→ What to produce:
Restate the whole listing word for word. Pictures are left out.

→ Dataset section:
──────

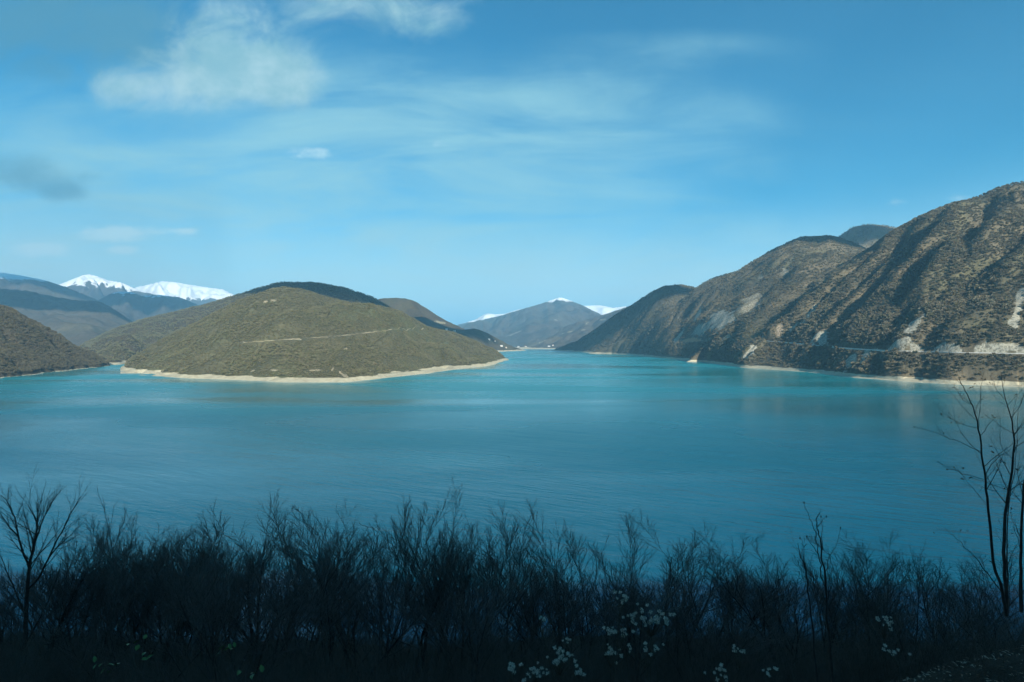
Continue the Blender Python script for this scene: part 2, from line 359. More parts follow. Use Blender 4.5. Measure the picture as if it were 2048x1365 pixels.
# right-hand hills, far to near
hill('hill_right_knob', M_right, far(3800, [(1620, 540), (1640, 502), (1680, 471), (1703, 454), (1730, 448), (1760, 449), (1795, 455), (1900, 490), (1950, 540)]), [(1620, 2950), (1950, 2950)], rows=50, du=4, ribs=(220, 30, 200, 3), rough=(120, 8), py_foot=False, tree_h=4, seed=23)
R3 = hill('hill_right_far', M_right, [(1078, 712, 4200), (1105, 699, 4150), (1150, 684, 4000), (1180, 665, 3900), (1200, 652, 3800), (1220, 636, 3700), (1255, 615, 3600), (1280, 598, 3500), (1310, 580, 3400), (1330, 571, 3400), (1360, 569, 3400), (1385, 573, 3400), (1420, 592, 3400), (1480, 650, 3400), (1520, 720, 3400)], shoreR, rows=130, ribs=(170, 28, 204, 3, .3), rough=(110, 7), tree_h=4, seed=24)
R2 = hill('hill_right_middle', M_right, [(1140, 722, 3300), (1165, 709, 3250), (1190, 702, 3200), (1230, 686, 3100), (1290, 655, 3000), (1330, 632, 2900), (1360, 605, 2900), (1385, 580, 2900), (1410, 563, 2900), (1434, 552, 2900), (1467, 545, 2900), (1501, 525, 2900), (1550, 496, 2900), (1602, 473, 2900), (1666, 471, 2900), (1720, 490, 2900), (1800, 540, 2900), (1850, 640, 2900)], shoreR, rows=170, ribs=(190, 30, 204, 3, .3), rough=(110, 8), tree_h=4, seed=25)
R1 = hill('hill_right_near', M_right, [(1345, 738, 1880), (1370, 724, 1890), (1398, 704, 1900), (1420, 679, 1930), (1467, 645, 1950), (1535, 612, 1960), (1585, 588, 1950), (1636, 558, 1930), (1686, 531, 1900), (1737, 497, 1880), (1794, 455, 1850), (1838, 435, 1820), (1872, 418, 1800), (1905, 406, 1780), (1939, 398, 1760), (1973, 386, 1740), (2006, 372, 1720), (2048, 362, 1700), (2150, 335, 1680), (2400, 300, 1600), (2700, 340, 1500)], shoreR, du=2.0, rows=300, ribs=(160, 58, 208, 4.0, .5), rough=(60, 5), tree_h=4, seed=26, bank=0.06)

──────

→ Exercise response:
Continue the Blender Python script for this scene: part 2, from line 359. More parts follow. Use Blender 4.5. Measure the picture as if it were 2048x1365 pixels.
# right-hand hills, far to near
hill('hill_right_knob', M_right, far(3800, [(1620, 540), (1640, 502), (1680, 471), (1703, 454), (1730, 448), (1760, 449), (1795, 455), (1900, 490), (1950, 540)]), [(1620, 2950), (1950, 2950)], rows=50, du=4, ribs=(220, 30, 200, 3), rough=(120, 8), py_foot=False, tree_h=4, seed=23)
R3 = hill('hill_right_far', M_right, [(1078, 712, 4200), (1105, 699, 4150), (1150, 684, 4000), (1180, 665, 3900), (1200, 652, 3800), (1220, 636, 3700), (1255, 615, 3600), (1280, 598, 3500), (1310, 580, 3400), (1330, 571, 3400), (1360, 569, 3400), (1385, 573, 3400), (1420, 592, 3400), (1480, 650, 3400), (1520, 720, 3400)], shoreR, rows=130, ribs=(170, 28, 204, 3, .3), rough=(110, 7), tree_h=4, seed=24)
R2 = hill('hill_right_middle', M_right, [(1140, 722, 3300), (1165, 709, 3250), (1190, 702, 3200), (1230, 686, 3100), (1290, 655, 3000), (1330, 632, 2900), (1360, 605, 2900), (1385, 580, 2900), (1410, 563, 2900), (1434, 552, 2900), (1467, 545, 2900), (1501, 525, 2900), (1550, 496, 2900), (1602, 473, 2900), (1666, 471, 2900), (1720, 490, 2900), (1800, 540, 2900), (1850, 640, 2900)], shoreR, rows=170, ribs=(190, 30, 204, 3, .3), rough=(110, 8), tree_h=4, seed=25)
R1 = hill('hill_right_near', M_right, [(1345, 738, 1880), (1370, 724, 1890), (1398, 704, 1900), (1420, 679, 1930), (1467, 645, 1950), (1535, 612, 1960), (1585, 588, 1950), (1636, 558, 1930), (1686, 531, 1900), (1737, 497, 1880), (1794, 455, 1850), (1838, 435, 1820), (1872, 418, 1800), (1905, 406, 1780), (1939, 398, 1760), (1973, 386, 1740), (2006, 372, 1720), (2048, 362, 1700), (2150, 335, 1680), (2400, 300, 1600), (2700, 340, 1500)], shoreR, du=2.0, rows=300, ribs=(160, 58, 208, 4.0, .5), rough=(60, 5), tree_h=4, seed=26, bank=0.06)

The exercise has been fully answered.